LA JOLLA: Filipino-Australian Jason Day parred the second hole of a four-man sudden-death playoff on Sunday to win the $6.3 million Farmers Insurance Open at Torrey Pines.

With his third US PGA Tour triumph, the 27-year-old Day will rise from eighth to number four in the world, overtaking Adam Scott to become the top-ranked Australian.

He out-lasted J.B. Holmes — who fell short with a bogey at the second playoff hole—and defending champion Scott Stallings and Harris English—both eliminated at the first extra hole.

“It’s an amazing feeling because I’ve been working so hard for this. I just kept visualizing myself holding the trophy this week, kind of like what I did at the (WGC) Match Play,” Day said. “I just said, I’m not going to stop, I’m not going to stop.


“I’m just really proud of myself to be able to hang in there and grind it out.”

Day’s tee shot at the second extra hole, the par-three 16th on the Torrey Pines South Course, flew straight over the flagstick and left him a long birdie attempt.

His putt went right, but left him a tap-in for par.

Holmes, meanwhile, flew the green and after chipping on was unable to convert his par attempt.

Day, Holmes, Stallings and English all finished 72 holes on nine-under 279. Day carded a final-round 70, Stallings a 69 while Holmes and English, who shared the overnight lead, carded even-par 72s.

Hard work paying off
Day had a bit of luck just to make the playoff. His chip from behind the green at 18 in regulation was rolling briskly toward the water hazard, but stopped just short of the hazard line and he closed with a par.

He had put himself in contention with birdies at 15 and 16 — where he drained a 47-footer.

“I had a great save at 17 from a plugged lie in the bunker,” Day said. “Then, learning from my mistake on 18 and taking that into the playoff . . . the hard work is paying off.”

The foursome returned to the par-five 18th to start the playoff. All four reached the green in regulation. English rolled his long birdie effort within a foot of the hole and he tapped in for par.

Stallings followed with his birdie try from about 15 feet out, and he missed left.

Holmes had played his third shot to three feet and he converted that for birdie. Day, who shared second place at this event last year, rolled in his short birdie putt to extend the playoff.
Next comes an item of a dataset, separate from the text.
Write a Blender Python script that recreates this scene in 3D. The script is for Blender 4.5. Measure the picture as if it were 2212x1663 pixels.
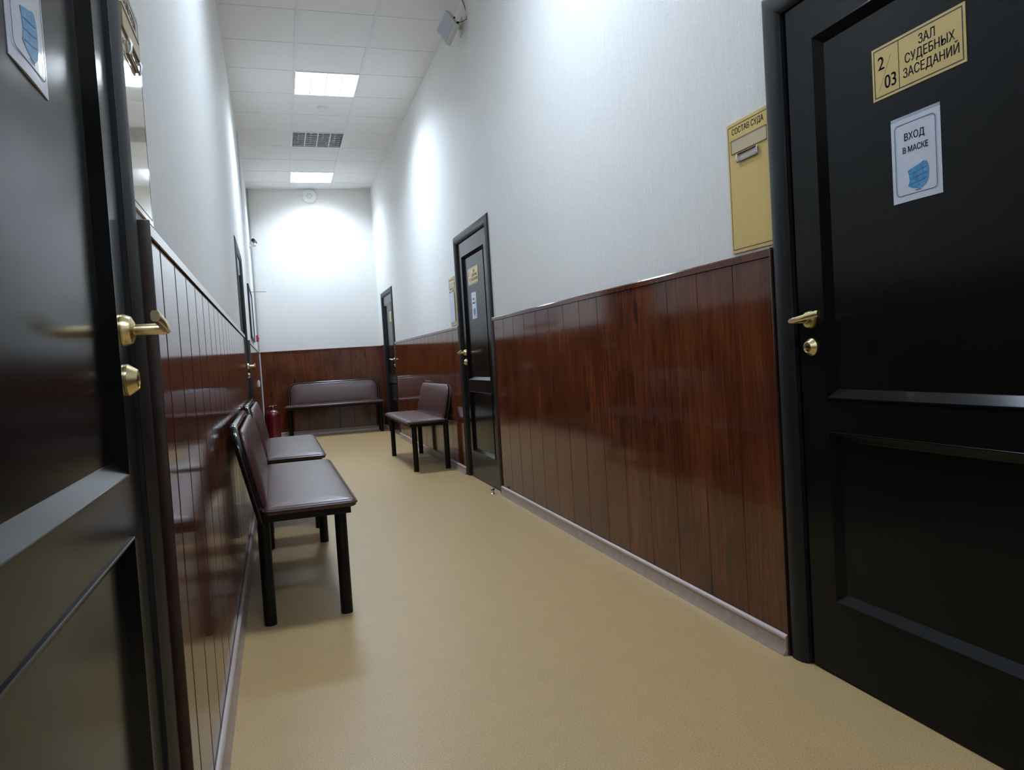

Alex Prugh with a 71 and Charles Howell with a final-round 68 shared fifth place on 280, one stroke in front of Scotland’s Martin Laird, Ireland’s Shane Lowry and Americans Nick Watney and Jimmy Walker.

The biggest names in the field didn’t make it to the weekend.

Former world number one Tiger Woods limped off with back trouble after 11 holes of the first round on Thursday and five-time major champion Phil Mickelson missed the cut.